Third, we have to pressure central government in this country to continue to shift the balance in favour of greater regional input, and we have to resist the renationalisation of the funds. Not just because the South West will do better with Brussels but because regional policy in Europe needs to be freed from the politicisation of national capitals. Europe already suffers from a chronic deficit of effective long-term planning. Repoliticising one of the few effective sources of long-term investment in Europe's prosperity would be a mistake.

We also need to ensure that the South West continues to be well represented in the European Union. Here I would recognise the great work done by Eleni Marianou and the South West UK team in Brussels. The people who root for the South West in Brussels are a Greek, a Welshman, a Scot, two Germans plus one German and one English stagiaire. They all work to advance the interests of the South West. Here, they are backed up by capable people in each county – Shirley Woolner in Gloucestershire, Paola Schweitzer in Bristol, Anna Lisa Taylor in Somerset, Sue Smith in Devon, Brian Shipman in Cornwall, Mike Parker in Wiltshire and others. Hitherto they’ve benefited from the assistance of Chris Elton at the Regional Assembly. But the Brussels team can only work well if we have the right structure in the South West, and I cannot help thinking that there is too little political co-ordination across our region. The region needs a strong voice through the Regional Assembly. You cannot imagine the damage done to our reputation when senior Commission officials learn that Cornwall might seek to co-locate with Wales, for example. Is Cornwall seriously considering swapping millions of pounds of Objective 1 money for a few pence to support Celtic culture?

We need to be proactive: we cannot afford to wait around for London to generate policy or make decisions for us.
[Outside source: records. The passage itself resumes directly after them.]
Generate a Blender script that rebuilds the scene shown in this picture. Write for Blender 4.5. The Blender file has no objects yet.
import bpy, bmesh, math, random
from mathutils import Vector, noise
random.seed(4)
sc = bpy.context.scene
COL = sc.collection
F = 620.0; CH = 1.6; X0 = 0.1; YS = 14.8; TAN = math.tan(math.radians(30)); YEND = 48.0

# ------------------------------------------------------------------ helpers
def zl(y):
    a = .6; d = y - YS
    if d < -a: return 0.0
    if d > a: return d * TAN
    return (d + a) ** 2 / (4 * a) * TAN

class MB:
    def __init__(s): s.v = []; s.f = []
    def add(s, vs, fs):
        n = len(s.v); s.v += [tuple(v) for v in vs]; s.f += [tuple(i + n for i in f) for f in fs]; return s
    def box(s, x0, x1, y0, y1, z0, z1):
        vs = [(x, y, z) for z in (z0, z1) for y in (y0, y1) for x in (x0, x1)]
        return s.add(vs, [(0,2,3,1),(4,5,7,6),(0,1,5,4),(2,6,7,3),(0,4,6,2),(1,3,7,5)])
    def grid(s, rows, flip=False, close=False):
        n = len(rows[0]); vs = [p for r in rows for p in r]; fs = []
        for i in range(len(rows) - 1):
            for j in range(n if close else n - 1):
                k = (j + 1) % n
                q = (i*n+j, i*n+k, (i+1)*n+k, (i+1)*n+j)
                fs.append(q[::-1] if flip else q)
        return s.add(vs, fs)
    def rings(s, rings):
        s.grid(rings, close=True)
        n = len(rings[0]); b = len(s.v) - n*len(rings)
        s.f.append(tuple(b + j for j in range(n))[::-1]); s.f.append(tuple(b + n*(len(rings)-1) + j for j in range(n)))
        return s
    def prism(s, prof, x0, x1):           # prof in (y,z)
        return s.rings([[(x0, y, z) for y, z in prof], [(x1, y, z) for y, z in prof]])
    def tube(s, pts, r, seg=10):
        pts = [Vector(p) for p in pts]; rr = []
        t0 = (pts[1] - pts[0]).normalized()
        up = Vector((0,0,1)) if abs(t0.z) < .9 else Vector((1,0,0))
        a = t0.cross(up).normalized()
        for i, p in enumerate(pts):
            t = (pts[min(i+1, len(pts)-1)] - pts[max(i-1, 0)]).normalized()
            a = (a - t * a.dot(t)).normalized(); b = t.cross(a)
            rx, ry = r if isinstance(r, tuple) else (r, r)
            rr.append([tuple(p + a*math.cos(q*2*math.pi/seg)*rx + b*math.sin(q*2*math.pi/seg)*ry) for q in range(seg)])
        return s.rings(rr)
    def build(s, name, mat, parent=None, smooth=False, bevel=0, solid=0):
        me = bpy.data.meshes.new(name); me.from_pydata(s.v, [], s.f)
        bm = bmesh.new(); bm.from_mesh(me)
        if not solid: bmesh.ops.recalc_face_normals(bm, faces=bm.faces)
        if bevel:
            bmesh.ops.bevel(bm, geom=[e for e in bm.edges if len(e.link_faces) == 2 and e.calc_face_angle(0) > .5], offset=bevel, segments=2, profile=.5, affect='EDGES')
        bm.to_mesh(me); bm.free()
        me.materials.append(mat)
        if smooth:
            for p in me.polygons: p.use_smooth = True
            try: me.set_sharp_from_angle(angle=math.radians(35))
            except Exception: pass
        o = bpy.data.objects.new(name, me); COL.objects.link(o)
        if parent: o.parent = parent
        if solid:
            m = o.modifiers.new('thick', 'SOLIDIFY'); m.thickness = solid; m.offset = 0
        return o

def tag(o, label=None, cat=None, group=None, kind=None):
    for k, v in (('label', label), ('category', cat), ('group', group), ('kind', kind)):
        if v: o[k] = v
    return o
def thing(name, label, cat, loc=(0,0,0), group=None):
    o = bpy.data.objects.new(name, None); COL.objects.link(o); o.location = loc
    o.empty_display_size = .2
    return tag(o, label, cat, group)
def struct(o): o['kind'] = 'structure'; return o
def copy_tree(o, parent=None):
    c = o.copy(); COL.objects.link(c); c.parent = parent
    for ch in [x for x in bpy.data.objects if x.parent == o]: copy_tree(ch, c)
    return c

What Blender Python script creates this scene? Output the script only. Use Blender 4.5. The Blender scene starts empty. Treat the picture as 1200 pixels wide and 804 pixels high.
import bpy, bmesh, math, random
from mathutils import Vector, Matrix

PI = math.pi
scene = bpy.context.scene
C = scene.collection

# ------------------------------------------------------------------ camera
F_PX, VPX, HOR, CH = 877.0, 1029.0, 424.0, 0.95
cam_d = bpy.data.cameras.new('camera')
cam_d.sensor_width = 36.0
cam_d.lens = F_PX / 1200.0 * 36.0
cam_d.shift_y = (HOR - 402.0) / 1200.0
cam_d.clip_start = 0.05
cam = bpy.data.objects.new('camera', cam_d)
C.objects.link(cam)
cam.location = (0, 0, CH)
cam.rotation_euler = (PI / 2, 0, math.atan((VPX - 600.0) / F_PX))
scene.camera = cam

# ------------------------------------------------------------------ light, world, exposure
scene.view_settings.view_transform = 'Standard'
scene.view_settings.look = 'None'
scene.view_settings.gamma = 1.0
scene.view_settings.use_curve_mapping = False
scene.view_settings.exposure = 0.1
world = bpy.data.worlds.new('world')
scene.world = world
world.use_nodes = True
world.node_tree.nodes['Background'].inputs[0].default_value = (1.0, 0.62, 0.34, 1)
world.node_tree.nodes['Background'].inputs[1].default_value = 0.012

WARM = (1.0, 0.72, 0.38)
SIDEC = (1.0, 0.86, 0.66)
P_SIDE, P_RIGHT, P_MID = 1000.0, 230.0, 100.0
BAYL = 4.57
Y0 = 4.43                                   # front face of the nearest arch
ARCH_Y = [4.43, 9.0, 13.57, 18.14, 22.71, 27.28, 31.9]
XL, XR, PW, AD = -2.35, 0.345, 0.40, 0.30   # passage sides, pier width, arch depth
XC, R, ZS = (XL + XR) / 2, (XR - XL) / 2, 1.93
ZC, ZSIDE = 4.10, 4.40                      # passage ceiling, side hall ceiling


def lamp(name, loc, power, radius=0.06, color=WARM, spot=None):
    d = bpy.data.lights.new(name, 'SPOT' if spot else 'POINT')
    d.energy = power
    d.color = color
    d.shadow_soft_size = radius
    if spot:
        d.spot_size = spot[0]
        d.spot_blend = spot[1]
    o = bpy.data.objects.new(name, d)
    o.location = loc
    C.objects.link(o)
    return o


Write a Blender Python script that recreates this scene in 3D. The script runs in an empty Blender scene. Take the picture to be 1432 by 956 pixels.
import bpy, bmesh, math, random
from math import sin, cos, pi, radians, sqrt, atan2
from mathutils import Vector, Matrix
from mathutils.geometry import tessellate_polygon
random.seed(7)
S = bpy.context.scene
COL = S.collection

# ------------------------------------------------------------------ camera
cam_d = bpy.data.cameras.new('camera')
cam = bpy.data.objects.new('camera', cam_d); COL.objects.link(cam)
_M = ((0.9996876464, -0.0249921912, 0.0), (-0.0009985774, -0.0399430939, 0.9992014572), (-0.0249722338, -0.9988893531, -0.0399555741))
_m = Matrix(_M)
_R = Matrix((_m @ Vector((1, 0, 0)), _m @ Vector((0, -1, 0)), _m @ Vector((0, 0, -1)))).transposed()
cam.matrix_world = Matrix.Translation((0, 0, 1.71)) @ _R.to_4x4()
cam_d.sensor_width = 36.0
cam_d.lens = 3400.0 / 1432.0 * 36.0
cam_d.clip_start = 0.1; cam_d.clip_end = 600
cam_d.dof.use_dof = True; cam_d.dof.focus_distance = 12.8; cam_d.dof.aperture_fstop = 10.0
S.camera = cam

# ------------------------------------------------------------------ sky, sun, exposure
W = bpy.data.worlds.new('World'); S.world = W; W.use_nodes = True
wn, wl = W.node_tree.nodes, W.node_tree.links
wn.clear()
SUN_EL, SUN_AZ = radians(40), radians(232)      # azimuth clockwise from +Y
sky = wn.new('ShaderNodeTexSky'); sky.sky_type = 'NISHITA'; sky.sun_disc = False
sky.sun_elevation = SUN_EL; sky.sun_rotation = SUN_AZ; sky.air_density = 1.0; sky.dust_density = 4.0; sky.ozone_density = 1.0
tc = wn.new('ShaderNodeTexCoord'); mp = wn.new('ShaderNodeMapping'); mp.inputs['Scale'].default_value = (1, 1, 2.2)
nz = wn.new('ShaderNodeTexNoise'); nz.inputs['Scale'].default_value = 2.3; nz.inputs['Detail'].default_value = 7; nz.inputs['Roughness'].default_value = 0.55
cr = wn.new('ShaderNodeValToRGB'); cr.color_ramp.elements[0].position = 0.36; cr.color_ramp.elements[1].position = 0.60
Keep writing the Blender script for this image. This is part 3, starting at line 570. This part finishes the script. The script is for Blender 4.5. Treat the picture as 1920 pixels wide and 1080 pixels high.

We have to shape policy in London and Brussels. In particular we have to remind London of its responsibilities and try to ensure that it does not stand in the way of a budget settlement sufficient to met the needs of the European Union between now and 2013.

I do not doubt that the next programming period will deliver benefits for the South West if we are ready and able to make the most of them. Structural funding is not an abstract question - it is about delivering real change on the ground, among the people we are all accountable to. This time round we need a leg up. The goal is making sure that seven years from now we do not.